> _Goal of the exercise_: Using the data below, output the first line and every line after it up to and including the line containing "for o in list(bpy.data.objects): bpy.data.objects.remove(o)", exactly as written and with nothing added.

** start of Raw data **

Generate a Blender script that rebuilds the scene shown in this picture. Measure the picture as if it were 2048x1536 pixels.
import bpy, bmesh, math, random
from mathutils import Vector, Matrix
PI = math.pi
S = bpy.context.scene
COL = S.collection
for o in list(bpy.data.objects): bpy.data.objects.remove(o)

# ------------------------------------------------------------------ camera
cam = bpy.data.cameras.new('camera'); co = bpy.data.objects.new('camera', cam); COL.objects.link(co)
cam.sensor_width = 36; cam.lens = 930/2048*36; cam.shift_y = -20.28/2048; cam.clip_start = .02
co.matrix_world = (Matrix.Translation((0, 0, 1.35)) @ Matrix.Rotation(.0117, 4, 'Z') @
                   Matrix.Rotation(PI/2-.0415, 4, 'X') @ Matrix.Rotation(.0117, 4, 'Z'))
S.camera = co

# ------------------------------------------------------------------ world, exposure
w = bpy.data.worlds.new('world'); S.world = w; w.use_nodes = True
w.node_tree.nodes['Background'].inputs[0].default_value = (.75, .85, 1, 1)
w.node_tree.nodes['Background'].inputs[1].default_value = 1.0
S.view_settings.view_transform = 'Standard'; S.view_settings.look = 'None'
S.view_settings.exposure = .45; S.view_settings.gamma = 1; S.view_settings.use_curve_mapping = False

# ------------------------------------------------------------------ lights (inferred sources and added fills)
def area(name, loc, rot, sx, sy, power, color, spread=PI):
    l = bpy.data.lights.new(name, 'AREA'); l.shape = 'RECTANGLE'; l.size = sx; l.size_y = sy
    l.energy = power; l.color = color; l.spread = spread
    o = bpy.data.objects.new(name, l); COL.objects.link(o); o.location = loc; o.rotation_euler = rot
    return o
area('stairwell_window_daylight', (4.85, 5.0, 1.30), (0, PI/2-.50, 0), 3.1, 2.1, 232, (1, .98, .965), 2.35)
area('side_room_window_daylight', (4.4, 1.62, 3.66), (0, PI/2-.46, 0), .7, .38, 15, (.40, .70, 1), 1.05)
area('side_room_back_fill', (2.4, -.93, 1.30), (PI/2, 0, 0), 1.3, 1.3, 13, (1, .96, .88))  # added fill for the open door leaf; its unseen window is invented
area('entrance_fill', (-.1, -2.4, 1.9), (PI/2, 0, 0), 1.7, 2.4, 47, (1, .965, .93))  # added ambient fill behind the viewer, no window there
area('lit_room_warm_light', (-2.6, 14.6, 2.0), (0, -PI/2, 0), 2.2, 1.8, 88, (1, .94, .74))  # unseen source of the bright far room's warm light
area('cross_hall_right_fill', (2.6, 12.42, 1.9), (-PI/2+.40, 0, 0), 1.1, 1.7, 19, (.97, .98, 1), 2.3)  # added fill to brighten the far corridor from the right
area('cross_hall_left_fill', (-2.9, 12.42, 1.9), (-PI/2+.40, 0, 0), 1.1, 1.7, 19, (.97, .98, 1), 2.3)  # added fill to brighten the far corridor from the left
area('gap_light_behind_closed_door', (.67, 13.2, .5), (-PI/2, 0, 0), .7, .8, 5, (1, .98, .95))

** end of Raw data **

> _Answer below_:
Generate a Blender script that rebuilds the scene shown in this picture. Measure the picture as if it were 2048x1536 pixels.
import bpy, bmesh, math, random
from mathutils import Vector, Matrix
PI = math.pi
S = bpy.context.scene
COL = S.collection
for o in list(bpy.data.objects): bpy.data.objects.remove(o)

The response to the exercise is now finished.